Ambiguous definitions, mixed results

But stakeholderism has had mixed success. While some companies have managed to create environmental and social value, many engage in “greenwashing” or “impact washing” to mask their unsustainable performances. This is in part due to a mismatch between a renewed corporate purpose that emphasizes stakeholder value, and corporate governance principles and incentive structures that are primarily designed to maximize shareholder returns. Even as corporations make commitments to take greater societal and environmental roles, they often fail to change their governance guidelines and board structures to reflect these intentions. This has resulted in a dissonance between what they aspire to achieve and what they can show for it—a process that can also undo the legitimacy of the emerging stakeholder economy.

This is due to a lack of consensus on how corporate governance should adapt to help build a stakeholder economy, due in part to a lack of clarity on who qualifies as a stakeholder as well as what stakeholder value entails. Think of Facebook, with almost 3 billion users, or Boeing, with thousands of customer airlines and hundreds of millions of passenger users, all of whom would qualify as stakeholders. Without specificity on what value a company creates, for which stakeholder and how, a generic commitment to advance stakeholder interests has little practical meaning.

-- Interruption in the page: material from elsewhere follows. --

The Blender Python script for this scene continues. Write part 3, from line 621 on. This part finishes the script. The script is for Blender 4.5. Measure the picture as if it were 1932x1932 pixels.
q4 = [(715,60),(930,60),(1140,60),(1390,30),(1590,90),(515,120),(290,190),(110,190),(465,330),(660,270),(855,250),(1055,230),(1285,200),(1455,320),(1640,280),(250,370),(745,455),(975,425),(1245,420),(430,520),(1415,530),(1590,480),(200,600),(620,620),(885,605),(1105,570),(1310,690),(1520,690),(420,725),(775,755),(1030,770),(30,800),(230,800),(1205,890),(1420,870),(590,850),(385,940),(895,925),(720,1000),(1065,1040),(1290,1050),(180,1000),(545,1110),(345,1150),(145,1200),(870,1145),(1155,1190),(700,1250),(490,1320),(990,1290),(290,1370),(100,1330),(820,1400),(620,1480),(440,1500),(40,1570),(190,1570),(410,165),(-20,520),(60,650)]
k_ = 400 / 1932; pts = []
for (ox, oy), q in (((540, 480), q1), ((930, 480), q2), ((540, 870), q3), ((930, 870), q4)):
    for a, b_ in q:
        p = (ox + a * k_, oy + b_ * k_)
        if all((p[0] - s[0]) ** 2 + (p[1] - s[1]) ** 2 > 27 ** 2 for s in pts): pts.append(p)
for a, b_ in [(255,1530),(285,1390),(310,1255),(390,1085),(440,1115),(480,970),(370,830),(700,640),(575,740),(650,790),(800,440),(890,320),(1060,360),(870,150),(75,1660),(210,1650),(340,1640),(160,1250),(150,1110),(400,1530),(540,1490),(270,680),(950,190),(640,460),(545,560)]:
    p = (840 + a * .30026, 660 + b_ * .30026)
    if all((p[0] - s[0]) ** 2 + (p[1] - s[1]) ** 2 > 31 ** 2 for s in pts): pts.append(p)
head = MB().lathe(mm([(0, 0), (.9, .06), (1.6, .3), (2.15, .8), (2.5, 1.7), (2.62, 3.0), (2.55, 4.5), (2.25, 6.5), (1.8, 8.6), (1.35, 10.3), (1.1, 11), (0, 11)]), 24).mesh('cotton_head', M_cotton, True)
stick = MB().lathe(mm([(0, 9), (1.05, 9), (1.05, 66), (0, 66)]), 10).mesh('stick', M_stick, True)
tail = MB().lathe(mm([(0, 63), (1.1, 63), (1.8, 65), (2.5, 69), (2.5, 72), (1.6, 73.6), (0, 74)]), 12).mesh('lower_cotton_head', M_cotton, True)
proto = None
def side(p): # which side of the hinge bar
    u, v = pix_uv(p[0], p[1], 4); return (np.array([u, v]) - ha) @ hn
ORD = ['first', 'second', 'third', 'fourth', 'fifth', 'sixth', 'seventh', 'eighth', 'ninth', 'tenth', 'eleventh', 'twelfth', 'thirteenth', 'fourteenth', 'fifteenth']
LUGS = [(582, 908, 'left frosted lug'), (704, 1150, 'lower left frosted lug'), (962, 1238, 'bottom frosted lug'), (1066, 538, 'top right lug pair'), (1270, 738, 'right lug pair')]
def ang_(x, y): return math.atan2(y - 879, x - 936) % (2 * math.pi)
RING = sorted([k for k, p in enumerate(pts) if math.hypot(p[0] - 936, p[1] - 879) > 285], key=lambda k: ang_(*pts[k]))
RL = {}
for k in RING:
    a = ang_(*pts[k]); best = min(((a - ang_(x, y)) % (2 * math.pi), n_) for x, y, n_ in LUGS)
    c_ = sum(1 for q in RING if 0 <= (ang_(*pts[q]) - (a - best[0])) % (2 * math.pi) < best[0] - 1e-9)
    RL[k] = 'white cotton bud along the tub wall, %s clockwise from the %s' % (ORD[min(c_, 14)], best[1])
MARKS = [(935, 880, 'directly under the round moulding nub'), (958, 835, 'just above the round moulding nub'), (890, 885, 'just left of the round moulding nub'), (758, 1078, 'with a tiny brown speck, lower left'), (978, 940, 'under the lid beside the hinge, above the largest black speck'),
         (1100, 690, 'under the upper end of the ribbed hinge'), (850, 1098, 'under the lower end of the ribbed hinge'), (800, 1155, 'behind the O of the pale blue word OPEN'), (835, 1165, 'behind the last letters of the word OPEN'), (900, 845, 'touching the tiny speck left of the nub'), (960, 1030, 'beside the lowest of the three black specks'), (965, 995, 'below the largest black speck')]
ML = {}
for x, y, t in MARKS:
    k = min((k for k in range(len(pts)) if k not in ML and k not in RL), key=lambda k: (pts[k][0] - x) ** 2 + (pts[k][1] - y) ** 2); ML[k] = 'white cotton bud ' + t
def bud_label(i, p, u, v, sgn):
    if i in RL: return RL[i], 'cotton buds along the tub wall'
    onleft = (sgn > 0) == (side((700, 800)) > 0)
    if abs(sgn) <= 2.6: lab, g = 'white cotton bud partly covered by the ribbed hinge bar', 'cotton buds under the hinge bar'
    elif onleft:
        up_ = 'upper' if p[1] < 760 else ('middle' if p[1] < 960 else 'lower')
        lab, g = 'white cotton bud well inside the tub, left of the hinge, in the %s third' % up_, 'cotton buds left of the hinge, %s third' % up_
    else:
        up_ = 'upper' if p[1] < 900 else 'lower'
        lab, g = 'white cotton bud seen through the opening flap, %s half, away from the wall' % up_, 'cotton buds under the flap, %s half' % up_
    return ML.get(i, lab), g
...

It is also feared that the ambiguity of stakeholderism could enable corporate leaders to amass too much discretionary power that would enable them to dodge shareholder oversight. A vague commitment to all stakeholders could also undermine long-term competitiveness if managers set out to meet multiple goals that are incompatible with one another. Further, implausibly high expectations can end up making managers risk averse, forcing them to settle for a minimum acceptable performance for all stakeholders rather than excelling in specific issues where they have greater competitiveness. A vague and broad focus on stakeholder value could thus make shareholders and other societal stakeholders worse off.

Needed: Institutional Reform

These critiques, however, do not warrant the conclusion that building a stakeholder economy is an impossible agenda. A growing body of scholarly work, including a recent British Academy report, has documented that building a stakeholder economy requires extensive reforms of market institutions to incentivize the creation of long-term corporate and social value. At a minimum, such a reform would include three ingredients:

  • Renewed corporate purpose. This is best defined by the directors of individual businesses, who should specify the stakeholders for whom the businesses will create value, and how this will be achieved. This facilitates effective corporate governance by providing clearly defined goals, and the mechanism for aligning them with corporate strategy. A study by professors Oliver Hart and Luigi Zingales suggests that organizational purpose anchored in maximizing shareholder welfare can help link corporate strategy with stakeholder value. To the extent that shareholders care about certain nonfinancial outcomes, such as environmental sustainability, the purpose of the corporation should be geared toward producing these outcomes. Corporations can then communicate their performance via third-party verified reports to demonstrate if and how they have created the desired outcomes to their stakeholders.
  • Corporate law reform. Corporate law needs to incentivize directors to take responsibility for the company’s long-term interests, including its social and environmental impacts. Corporate law in many countries is anchored on the principle of shareholder primacy, creating legal challenges for firms that adopt a broader conception of purpose. A recent study commissioned by the European Union underscored the need to modify corporate law to foster the pursuit of long-term corporate goals and environmental sustainability by corporate directors. Another positive development is the emergence of legal innovations for new corporate entities with governance structures designed for addressing long-term societal issues. More than 30 states in the U.S. have introduced legal mechanisms for “benefit corporations” that pursue a hybrid mission of creating financial and social/environmental value. Similar innovations could facilitate investments into corporate innovations for addressing social and environmental problems.
  • Complementary regulations. Stakeholderism should not be expected to substitute for the regulation of negative environmental and social externalities. Many of the issues that currently fall within ESG domain are in fact negative societal and environmental externalities that are not suited for self-regulation by markets. Effective regulation of externalities, such as CO2 emissions, can also level out the playing field by penalizing the distorting effects of noncompliance. In a positive development, the European Commission has recently started to develop a legal framework for mandatory human rights and environmental due diligence, which is expected to outline corporate directors’ duties “not to do harm.”

Building a stakeholder economy requires breaking the artificial boundaries that isolate purpose from performance and creating incentive structures that make corporations drivers of sustainable prosperity. This will entail systematic effort to rewire market and regulatory institutions to ensure that they serve the long-term interests of society.